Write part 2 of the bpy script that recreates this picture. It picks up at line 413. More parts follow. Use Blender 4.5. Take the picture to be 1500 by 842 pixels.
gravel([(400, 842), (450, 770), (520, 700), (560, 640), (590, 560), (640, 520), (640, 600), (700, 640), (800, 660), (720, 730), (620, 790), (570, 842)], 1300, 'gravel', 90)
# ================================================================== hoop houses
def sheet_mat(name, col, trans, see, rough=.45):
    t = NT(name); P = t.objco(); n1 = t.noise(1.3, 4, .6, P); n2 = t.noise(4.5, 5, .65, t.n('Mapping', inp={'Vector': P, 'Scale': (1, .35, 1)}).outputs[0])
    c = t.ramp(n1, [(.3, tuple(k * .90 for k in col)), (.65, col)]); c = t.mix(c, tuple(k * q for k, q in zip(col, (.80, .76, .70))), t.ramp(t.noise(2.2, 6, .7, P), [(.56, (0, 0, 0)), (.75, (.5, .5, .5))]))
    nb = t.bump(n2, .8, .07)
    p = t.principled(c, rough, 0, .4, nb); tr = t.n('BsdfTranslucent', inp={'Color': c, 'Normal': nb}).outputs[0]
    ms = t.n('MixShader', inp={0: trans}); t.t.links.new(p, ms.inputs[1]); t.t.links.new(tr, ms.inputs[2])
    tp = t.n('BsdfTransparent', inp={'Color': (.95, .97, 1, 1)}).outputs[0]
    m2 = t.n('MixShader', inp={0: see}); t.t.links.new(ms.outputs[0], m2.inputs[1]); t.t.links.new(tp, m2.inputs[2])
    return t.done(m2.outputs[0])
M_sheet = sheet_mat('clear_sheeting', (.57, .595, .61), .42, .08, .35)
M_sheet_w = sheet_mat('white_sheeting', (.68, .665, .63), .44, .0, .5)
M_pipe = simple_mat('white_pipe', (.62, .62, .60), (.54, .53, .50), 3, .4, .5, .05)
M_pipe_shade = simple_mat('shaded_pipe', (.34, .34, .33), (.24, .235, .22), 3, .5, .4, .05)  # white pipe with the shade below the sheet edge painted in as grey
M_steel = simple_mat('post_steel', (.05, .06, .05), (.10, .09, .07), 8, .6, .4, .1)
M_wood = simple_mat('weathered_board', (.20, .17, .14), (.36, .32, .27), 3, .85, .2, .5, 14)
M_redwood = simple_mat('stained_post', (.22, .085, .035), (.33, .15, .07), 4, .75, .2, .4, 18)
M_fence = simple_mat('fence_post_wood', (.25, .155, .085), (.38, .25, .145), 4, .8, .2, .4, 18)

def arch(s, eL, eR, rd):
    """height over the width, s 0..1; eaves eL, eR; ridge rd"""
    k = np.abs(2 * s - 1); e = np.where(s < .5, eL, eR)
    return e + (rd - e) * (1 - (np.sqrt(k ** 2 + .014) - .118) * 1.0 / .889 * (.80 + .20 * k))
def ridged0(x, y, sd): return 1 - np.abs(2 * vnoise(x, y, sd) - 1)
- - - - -
### Goal
Reproduce the data, keeping every line exactly the same.

### Exercise answer
Write part 2 of the bpy script that recreates this picture. It picks up at line 413. More parts follow. Use Blender 4.5. Take the picture to be 1500 by 842 pixels.
gravel([(400, 842), (450, 770), (520, 700), (560, 640), (590, 560), (640, 520), (640, 600), (700, 640), (800, 660), (720, 730), (620, 790), (570, 842)], 1300, 'gravel', 90)
# ================================================================== hoop houses
def sheet_mat(name, col, trans, see, rough=.45):
    t = NT(name); P = t.objco(); n1 = t.noise(1.3, 4, .6, P); n2 = t.noise(4.5, 5, .65, t.n('Mapping', inp={'Vector': P, 'Scale': (1, .35, 1)}).outputs[0])
    c = t.ramp(n1, [(.3, tuple(k * .90 for k in col)), (.65, col)]); c = t.mix(c, tuple(k * q for k, q in zip(col, (.80, .76, .70))), t.ramp(t.noise(2.2, 6, .7, P), [(.56, (0, 0, 0)), (.75, (.5, .5, .5))]))
    nb = t.bump(n2, .8, .07)
    p = t.principled(c, rough, 0, .4, nb); tr = t.n('BsdfTranslucent', inp={'Color': c, 'Normal': nb}).outputs[0]
    ms = t.n('MixShader', inp={0: trans}); t.t.links.new(p, ms.inputs[1]); t.t.links.new(tr, ms.inputs[2])
    tp = t.n('BsdfTransparent', inp={'Color': (.95, .97, 1, 1)}).outputs[0]
    m2 = t.n('MixShader', inp={0: see}); t.t.links.new(ms.outputs[0], m2.inputs[1]); t.t.links.new(tp, m2.inputs[2])
    return t.done(m2.outputs[0])
M_sheet = sheet_mat('clear_sheeting', (.57, .595, .61), .42, .08, .35)
M_sheet_w = sheet_mat('white_sheeting', (.68, .665, .63), .44, .0, .5)
M_pipe = simple_mat('white_pipe', (.62, .62, .60), (.54, .53, .50), 3, .4, .5, .05)
M_pipe_shade = simple_mat('shaded_pipe', (.34, .34, .33), (.24, .235, .22), 3, .5, .4, .05)  # white pipe with the shade below the sheet edge painted in as grey
M_steel = simple_mat('post_steel', (.05, .06, .05), (.10, .09, .07), 8, .6, .4, .1)
M_wood = simple_mat('weathered_board', (.20, .17, .14), (.36, .32, .27), 3, .85, .2, .5, 14)
M_redwood = simple_mat('stained_post', (.22, .085, .035), (.33, .15, .07), 4, .75, .2, .4, 18)
M_fence = simple_mat('fence_post_wood', (.25, .155, .085), (.38, .25, .145), 4, .8, .2, .4, 18)

def arch(s, eL, eR, rd):
    """height over the width, s 0..1; eaves eL, eR; ridge rd"""
    k = np.abs(2 * s - 1); e = np.where(s < .5, eL, eR)
    return e + (rd - e) * (1 - (np.sqrt(k ** 2 + .014) - .118) * 1.0 / .889 * (.80 + .20 * k))
def ridged0(x, y, sd): return 1 - np.abs(2 * vnoise(x, y, sd) - 1)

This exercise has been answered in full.